Ás 14h eu cheguei em casa. E  de lá da entrada eu pude ouvir minha tia dizendo, em voz baixa: Ele morreu ás 14h em ponto.

 Como eu ouvi de longe, não percebi direito o que ela havia dito. Então eu entrei, passei por ele (sem olhá-lo) e fui almoçar.

Quando estava sentado diante da mesa, com o talher em mãos e pronto para almoçar, ouvi mais uma vez aquela frase atordoante: Ele morreu.

Meus olhos começaram a arder, minha mão devolveu o garfo, ao prato, minhas pernas me guiaram até ele e logo me vi abaixando, perante seu corpo.

Quando descobri seu corpo, agora sem vida, desabei no choro e por muito eu fiquei sentado com ele nas minhas pernas.

Eu não podia acreditar no que estava vendo. Meu companheiro de 1 ano e 16 dias havia me abandonado.  E nem foi capaz de esperar uns 5 minutos. Tempo suficiente para que eu pudesse então lhe pedir desculpas pela falha do dia anterior, em especial.

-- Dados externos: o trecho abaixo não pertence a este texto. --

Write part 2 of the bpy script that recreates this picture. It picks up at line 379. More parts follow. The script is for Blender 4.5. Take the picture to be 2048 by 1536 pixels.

Chorei muito. Chorei o quanto pude e durante todo o resto do dia. Sentí o peso tomando conta da minha consciencia e me condenando por ter estado ausente no seu ultimo suspiro e por ter deixado como ultima lembrança, uma amostra de ignorância, rispidez e intolerância.

Ninguém nesse mundo faz idéia do quanto eu senti a morte dele. Ninguém é capaz de entender o que eu perdi.

Alguns poderiam dizer: Era apenas um cachorro.

Mas não. Não era apenas um cachorro. Era o MEU cachorro. O meu COMPANHEIRO, o meu INSTRUTOR. Era a minha lição de vida, VIVA.

Mas Deus sabe o que faz e tenho certeza  de que ele está em boas mãos, agora.

Talvez ele tenha ido para outro lar, alegrar a vida de alguém, assim como fez com a minha. E fez tão bem feito.

Depois de tudo o que eu viví com ele, posso dizer com todas as letras e convição do meu ato:

O que ele despertou em mim é aquilo que se chama AMOR.

2 comentários:

Unknown disse...

Esses anjinhos de patas que tanto nos conquistam, encantam e ensinam, quando se vão deixam saudades inexplicáveis.

Sinto muito Tiozão :/

Tio Tatu disse...

Pois é, Morena.
Esse pequeno chegou na minha vida, já com o destino/propósito traçado.
Me alegrou, me deu trabalho e, entre outros, me deixou um monte de lições de vida.
"Saudade, já não sei se é a palavra certa para usar. Ainda lembro do teu jeito."